Toney moves the ball before taking the free kick (Alex Pantling/Getty Images)

It was an error in the officiating, but it’s impossible not to find the whole thing pretty funny. To repeat: Toney moved the foam. It’s such a ridiculous thing to have happened that you’d need a heart of stone not to laugh, even if you’re a Forest fan.

Then there was the chaos that occurred in the latter stages of Sheffield United vs West Ham on Sunday. West Ham looked like they had a win in the bag after James Ward-Prowse’s 79th-minute penalty, even more so after Rhian Brewster was sent off in the 92nd minute.

But then Vladimir Coufal got his marching orders four minutes later (amusingly for a second booking, the first of which came in the Brewster incident), West Ham conceded a penalty from the resultant free kick, and then nearly five minutes of absolute silliness ensued.

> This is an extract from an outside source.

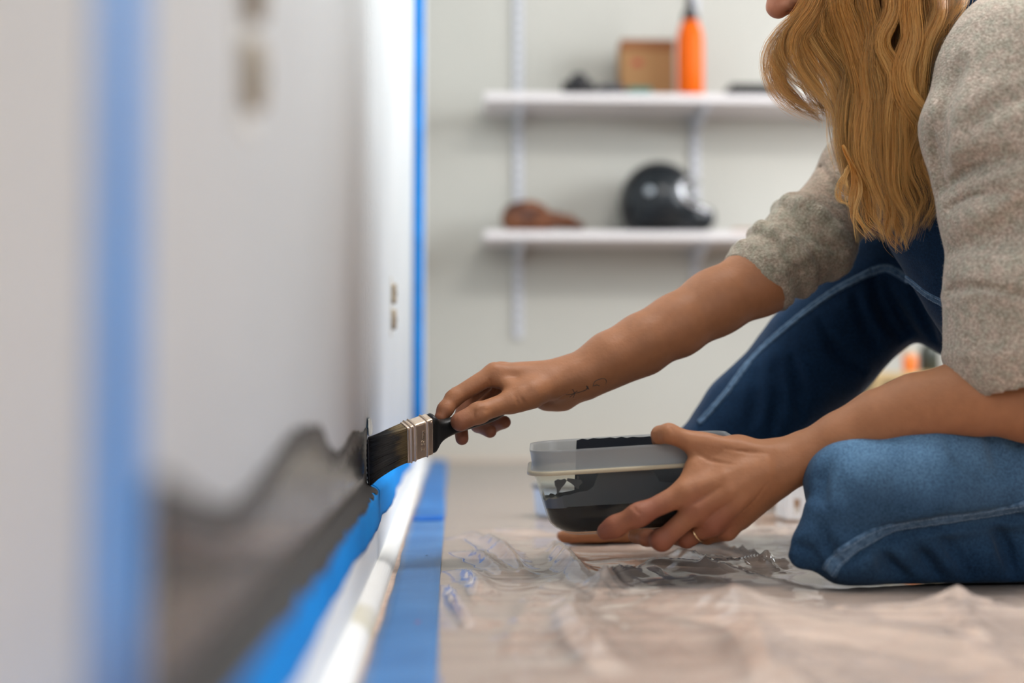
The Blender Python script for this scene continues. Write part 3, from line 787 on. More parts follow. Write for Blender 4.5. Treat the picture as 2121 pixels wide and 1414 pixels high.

Firstly, James McAtee took the ball, giving the impression he would take it and, with Alphonse Areola receiving lengthy treatment for injuries sustained in conceding the penalty, the pressure appeared to be building. West Ham then took Areola off and his replacement, Lukasz Fabianski, walked onto the pitch so slowly he was nearly moving backwards, presumably hoping to add to the tension.


Areola receives lengthy treatment (James Gill – Danehouse/Getty Images)

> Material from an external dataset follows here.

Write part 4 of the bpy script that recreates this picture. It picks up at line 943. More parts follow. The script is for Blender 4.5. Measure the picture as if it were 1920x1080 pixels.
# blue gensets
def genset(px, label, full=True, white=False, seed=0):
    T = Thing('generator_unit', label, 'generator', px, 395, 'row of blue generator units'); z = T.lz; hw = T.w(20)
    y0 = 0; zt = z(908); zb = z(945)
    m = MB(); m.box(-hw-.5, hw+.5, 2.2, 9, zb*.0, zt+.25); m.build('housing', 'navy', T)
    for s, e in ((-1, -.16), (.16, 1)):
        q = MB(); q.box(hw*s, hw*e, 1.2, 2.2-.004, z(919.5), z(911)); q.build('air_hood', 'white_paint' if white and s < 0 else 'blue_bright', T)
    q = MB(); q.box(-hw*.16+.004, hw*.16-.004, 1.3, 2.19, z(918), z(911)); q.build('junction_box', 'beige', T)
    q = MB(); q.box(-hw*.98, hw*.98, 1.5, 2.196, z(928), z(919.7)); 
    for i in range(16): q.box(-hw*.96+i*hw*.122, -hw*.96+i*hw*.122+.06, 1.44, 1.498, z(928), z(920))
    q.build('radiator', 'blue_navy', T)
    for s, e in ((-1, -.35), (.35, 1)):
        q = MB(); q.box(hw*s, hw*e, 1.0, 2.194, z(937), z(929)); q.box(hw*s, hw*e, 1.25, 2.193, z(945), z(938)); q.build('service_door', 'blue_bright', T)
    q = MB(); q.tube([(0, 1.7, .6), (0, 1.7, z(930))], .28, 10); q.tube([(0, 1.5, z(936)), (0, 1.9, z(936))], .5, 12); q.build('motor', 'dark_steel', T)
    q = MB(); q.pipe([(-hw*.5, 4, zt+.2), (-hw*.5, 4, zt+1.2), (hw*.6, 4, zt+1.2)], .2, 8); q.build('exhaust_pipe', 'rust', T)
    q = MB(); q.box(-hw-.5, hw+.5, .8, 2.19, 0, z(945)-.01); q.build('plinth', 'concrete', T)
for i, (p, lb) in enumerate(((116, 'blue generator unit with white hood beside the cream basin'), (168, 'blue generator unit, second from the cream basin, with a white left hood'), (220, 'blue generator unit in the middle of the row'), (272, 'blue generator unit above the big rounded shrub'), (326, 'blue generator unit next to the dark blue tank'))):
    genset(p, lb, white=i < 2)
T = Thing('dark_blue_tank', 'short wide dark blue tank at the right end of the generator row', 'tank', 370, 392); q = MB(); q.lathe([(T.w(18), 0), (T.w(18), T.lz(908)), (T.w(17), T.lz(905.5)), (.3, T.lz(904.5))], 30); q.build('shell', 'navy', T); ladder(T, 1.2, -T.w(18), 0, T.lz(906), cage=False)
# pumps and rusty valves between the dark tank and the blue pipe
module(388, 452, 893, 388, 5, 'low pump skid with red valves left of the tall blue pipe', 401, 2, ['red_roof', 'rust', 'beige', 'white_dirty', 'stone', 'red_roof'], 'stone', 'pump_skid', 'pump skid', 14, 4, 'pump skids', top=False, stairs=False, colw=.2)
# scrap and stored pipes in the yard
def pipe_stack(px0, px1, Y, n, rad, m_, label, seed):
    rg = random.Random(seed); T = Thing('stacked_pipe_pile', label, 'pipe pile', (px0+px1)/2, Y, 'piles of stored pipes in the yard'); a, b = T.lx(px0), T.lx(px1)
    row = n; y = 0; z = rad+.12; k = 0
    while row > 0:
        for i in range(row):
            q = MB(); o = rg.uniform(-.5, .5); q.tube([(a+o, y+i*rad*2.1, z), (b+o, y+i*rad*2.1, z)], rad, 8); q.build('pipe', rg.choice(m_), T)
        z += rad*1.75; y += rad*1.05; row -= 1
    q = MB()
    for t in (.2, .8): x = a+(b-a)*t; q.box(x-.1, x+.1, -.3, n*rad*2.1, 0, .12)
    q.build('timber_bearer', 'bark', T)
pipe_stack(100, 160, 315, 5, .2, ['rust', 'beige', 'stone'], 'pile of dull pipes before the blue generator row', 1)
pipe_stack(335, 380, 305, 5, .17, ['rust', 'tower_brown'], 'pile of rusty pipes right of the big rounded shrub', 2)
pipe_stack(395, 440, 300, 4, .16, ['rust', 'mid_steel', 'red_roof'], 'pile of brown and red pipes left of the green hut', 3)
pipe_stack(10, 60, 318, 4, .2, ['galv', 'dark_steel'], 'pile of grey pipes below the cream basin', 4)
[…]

But wait! The old switcheroo! McAtee then handed the ball to Oli McBurnie, who scored to earn a 2-2 draw. It was four minutes and 27 seconds of absolute nonsense to cap a period of absolute chaos. Or, to put it another way, great fun.

With only four Premier League games this weekend and none of them — on paper at least — potential classics, it was thanks to Toney’s antics and the added time chaos at Bramall Lane that the neutrals had something to keep us entertained. Funny football is often better than good football and we should embrace it.


What’s coming up?

  • The buffet of international games for football gluttons continues. Firstly, the relatively prosaic business of the Premier League, as Monday sees this weird two weeks of split fixtures conclude with Brighton hosting Wolves.
  • Then, AFCON: the group stage will conclude this week and it could get pretty lively. For starters, on Monday, hosts Ivory Coast need a result against Equatorial Guinea if they are to avoid slinking embarrassingly out of their own tournament. Egypt aren’t guaranteed to progress either and will need something against already-qualified Cape Verde. On Tuesday, Cameroon not only need to beat Gambia but engineer a three-goal swing over Guinea to get through, while on Wednesday, Group E could be great fun, with all four teams still in with a chance of progressing.
  • How about the Asian Cup? There isn’t quite the same level of peril, but Japan will have to be careful after their shock defeat to Iraq last week: they play Indonesia on Wednesday and could do with a win to secure their spot in the knockouts. Similarly, South Korea can’t go easy when they face Malaysia, lest Bahrain sneaks ahead of them.
  • Want a semi-final? Great news, we have two for you: Middlesbrough take a 1-0 lead into the second leg of their Carabao Cup semi-final against Chelsea on Tuesday, while on Wednesday, Fulham host Liverpool, the score 2-1 to the visitors in their second leg.
  • It’s a big week in the Women’s Champions League as they resume with the fifth game of the group stages and the most eye-catching fixture sees Chelsea host Real Madrid. You’ll be able to watch it free of charge, too, after DAZN announced recently that they were lifting their paywall for all women’s games, including the Champions League.
  • And then there’s the men’s FA Cup: the phased fixture policy continues as the fourth round begins on Thursday as Bournemouth host Swansea, then there are four games on Friday night, the biggest being Tottenham against Manchester City.